**Records for the exercise:**
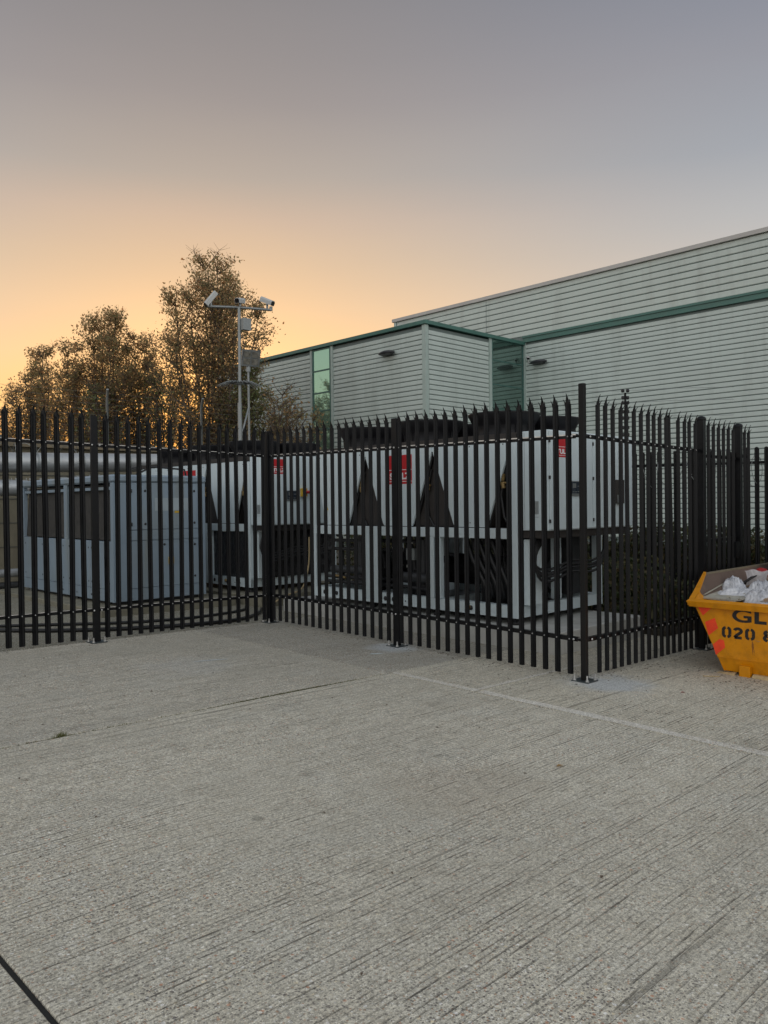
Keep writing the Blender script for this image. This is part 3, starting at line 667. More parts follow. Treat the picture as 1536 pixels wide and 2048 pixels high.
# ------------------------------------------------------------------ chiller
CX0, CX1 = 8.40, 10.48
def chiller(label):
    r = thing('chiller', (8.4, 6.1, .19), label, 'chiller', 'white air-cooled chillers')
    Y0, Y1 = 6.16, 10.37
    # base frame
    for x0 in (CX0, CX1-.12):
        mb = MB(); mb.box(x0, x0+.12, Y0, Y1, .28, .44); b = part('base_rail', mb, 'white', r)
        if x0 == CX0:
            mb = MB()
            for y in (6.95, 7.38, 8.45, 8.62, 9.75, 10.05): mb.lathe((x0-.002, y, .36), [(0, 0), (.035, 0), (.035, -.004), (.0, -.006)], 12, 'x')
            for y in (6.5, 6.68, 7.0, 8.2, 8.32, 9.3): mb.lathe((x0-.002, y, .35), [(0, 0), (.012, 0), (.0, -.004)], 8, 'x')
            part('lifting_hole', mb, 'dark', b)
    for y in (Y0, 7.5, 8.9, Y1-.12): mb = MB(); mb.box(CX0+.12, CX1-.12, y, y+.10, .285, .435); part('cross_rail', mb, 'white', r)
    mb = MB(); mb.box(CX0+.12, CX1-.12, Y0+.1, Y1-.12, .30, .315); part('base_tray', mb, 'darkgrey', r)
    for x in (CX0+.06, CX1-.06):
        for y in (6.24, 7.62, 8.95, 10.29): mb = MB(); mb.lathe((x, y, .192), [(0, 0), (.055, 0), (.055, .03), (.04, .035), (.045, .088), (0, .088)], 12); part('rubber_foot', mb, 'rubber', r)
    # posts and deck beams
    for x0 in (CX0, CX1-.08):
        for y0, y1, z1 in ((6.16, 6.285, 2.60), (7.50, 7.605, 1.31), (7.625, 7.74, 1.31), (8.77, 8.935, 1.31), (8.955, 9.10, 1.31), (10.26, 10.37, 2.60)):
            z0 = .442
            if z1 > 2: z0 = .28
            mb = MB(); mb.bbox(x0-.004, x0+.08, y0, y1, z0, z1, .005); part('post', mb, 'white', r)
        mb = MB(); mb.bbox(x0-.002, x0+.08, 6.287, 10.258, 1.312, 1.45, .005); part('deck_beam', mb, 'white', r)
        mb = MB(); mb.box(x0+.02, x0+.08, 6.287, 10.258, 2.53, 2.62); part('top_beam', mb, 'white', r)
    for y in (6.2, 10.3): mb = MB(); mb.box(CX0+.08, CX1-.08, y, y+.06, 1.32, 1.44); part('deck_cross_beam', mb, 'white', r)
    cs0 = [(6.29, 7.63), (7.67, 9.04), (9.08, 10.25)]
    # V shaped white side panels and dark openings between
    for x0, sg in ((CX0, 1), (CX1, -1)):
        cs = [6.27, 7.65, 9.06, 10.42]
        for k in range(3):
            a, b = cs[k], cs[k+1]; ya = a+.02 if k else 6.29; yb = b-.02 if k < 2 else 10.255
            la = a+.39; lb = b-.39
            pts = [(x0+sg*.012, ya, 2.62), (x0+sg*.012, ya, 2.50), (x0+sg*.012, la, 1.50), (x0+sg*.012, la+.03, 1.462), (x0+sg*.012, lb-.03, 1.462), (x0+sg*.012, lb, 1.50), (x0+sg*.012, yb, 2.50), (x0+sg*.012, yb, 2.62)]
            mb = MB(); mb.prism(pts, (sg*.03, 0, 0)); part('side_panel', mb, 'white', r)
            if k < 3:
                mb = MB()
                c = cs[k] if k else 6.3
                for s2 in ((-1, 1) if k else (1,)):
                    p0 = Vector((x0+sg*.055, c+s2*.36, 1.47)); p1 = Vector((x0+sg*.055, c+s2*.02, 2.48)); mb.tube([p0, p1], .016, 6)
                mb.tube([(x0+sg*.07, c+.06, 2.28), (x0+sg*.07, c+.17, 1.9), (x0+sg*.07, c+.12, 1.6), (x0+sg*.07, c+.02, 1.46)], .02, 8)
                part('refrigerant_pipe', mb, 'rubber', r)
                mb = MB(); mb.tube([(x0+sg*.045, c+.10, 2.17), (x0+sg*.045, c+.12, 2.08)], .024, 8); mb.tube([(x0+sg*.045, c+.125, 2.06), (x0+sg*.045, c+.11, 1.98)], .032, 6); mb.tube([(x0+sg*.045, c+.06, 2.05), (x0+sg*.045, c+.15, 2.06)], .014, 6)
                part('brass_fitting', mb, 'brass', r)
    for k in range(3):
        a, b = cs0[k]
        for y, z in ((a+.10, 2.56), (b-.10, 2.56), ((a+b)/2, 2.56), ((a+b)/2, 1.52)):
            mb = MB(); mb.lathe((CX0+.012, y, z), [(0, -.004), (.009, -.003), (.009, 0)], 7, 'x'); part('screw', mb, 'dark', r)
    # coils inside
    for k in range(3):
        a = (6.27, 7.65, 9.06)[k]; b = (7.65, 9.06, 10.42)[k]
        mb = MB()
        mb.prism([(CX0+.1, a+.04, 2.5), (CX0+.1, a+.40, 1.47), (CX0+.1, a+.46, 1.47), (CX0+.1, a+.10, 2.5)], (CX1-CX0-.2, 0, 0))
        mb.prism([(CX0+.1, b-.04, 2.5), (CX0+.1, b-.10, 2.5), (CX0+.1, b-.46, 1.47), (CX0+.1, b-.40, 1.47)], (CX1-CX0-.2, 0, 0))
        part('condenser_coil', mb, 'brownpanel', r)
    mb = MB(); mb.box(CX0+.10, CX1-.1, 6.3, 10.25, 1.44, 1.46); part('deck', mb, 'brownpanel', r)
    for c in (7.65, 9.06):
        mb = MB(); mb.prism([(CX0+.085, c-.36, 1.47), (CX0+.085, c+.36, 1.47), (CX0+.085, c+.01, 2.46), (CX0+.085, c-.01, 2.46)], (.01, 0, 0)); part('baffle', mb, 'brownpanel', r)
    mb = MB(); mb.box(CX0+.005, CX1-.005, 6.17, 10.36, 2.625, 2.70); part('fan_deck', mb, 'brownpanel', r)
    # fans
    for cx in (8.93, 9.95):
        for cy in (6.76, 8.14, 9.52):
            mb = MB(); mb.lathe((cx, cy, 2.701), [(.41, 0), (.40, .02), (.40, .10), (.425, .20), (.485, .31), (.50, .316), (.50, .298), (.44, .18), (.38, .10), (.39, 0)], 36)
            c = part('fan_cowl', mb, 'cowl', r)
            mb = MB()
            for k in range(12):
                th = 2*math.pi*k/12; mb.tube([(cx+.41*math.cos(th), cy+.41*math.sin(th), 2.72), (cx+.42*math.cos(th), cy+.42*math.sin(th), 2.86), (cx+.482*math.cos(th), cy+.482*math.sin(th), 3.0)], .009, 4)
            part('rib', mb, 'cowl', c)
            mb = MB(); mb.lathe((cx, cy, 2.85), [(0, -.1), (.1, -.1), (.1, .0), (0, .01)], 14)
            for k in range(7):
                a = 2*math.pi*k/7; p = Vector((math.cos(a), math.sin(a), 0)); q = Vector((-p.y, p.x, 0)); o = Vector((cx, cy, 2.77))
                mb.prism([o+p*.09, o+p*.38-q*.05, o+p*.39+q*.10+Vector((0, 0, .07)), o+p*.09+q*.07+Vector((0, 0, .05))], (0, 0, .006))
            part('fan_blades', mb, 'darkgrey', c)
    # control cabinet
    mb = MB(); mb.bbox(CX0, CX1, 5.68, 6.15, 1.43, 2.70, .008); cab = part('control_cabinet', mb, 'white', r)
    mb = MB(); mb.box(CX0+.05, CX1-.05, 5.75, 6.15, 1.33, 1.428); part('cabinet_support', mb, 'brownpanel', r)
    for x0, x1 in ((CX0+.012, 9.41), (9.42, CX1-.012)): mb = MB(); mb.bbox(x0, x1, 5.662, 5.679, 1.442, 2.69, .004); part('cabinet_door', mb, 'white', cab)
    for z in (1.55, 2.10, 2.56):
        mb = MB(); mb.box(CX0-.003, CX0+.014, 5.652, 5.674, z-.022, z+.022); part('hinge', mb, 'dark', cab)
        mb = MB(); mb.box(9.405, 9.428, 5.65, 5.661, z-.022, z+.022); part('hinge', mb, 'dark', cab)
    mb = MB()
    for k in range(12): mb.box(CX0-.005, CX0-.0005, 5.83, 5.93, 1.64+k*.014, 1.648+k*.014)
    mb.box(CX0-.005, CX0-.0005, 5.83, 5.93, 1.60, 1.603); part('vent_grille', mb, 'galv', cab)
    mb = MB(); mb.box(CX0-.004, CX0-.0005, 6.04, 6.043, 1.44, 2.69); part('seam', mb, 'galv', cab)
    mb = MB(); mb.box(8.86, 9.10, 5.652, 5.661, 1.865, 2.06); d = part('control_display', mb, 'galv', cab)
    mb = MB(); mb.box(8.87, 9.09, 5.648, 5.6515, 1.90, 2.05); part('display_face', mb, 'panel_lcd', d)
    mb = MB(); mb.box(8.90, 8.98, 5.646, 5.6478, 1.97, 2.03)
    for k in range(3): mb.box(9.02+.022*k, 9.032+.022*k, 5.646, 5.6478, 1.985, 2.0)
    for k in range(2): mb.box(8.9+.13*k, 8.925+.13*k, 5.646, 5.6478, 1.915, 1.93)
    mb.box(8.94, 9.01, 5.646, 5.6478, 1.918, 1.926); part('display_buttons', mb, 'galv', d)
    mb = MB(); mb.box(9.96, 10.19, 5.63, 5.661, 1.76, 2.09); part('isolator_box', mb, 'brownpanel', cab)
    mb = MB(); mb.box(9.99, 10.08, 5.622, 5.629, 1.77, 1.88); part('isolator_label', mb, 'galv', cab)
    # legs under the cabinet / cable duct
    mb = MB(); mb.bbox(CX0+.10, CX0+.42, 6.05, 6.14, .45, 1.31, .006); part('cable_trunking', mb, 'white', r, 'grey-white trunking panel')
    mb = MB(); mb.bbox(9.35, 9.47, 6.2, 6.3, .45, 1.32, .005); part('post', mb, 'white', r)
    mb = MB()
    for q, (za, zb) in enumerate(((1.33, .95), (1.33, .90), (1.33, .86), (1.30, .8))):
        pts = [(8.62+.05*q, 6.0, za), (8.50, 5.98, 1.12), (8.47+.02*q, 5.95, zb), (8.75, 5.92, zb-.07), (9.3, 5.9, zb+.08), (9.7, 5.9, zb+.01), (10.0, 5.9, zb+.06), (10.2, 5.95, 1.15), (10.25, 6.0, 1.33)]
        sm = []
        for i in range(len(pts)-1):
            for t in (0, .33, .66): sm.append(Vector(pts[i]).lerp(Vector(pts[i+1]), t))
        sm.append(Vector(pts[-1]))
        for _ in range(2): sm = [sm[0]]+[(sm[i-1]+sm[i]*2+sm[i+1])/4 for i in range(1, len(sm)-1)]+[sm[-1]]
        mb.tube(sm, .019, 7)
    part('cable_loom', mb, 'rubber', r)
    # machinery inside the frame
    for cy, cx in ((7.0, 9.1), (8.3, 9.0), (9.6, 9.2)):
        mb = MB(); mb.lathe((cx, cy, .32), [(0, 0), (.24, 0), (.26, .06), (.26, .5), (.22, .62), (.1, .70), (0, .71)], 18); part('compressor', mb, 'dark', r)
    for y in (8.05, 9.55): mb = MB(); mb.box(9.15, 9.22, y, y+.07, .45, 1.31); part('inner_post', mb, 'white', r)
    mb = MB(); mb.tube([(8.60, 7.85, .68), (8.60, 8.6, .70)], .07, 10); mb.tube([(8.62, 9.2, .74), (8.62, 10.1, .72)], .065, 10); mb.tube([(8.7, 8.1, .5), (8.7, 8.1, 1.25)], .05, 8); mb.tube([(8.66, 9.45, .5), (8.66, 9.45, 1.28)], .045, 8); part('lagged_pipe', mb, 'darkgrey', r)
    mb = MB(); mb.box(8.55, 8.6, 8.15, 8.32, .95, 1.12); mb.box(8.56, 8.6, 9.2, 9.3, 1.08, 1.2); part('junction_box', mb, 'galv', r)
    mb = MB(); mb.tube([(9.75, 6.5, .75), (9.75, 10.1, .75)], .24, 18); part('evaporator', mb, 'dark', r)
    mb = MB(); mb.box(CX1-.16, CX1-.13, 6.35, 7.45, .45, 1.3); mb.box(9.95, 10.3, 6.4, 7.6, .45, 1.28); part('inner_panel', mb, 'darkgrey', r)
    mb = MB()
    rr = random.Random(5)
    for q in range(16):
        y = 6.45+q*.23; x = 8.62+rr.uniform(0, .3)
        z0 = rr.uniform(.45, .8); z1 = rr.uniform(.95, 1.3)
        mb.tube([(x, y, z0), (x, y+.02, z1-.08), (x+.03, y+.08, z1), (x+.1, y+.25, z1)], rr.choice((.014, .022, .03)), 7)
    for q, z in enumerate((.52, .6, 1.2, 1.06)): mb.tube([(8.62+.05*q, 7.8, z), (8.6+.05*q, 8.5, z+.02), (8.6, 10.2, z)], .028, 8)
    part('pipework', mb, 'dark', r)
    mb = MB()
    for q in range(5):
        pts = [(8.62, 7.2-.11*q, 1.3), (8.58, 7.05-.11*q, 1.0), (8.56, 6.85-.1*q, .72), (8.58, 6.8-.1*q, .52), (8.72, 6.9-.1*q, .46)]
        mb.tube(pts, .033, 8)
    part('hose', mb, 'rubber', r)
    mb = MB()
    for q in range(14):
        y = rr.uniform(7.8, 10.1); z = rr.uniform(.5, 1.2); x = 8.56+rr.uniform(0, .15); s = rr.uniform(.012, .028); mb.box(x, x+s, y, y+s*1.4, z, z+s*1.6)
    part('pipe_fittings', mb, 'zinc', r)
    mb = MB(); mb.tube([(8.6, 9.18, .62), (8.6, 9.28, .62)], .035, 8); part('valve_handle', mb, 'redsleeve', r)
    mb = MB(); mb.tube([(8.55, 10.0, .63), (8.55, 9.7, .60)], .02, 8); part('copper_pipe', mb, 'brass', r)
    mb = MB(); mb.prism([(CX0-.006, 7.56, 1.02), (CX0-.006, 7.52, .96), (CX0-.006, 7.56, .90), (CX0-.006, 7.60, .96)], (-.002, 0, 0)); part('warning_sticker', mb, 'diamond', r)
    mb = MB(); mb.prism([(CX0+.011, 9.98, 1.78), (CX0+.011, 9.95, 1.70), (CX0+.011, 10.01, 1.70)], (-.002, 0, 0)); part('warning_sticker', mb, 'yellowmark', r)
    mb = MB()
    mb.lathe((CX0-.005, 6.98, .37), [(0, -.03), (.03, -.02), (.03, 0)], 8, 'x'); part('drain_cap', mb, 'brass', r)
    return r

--

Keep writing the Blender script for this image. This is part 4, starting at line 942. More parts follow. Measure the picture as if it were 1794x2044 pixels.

**Set task:** Go through the records line by line and count those containing the string "This". Give only the total.

**Output of the exercise:** 2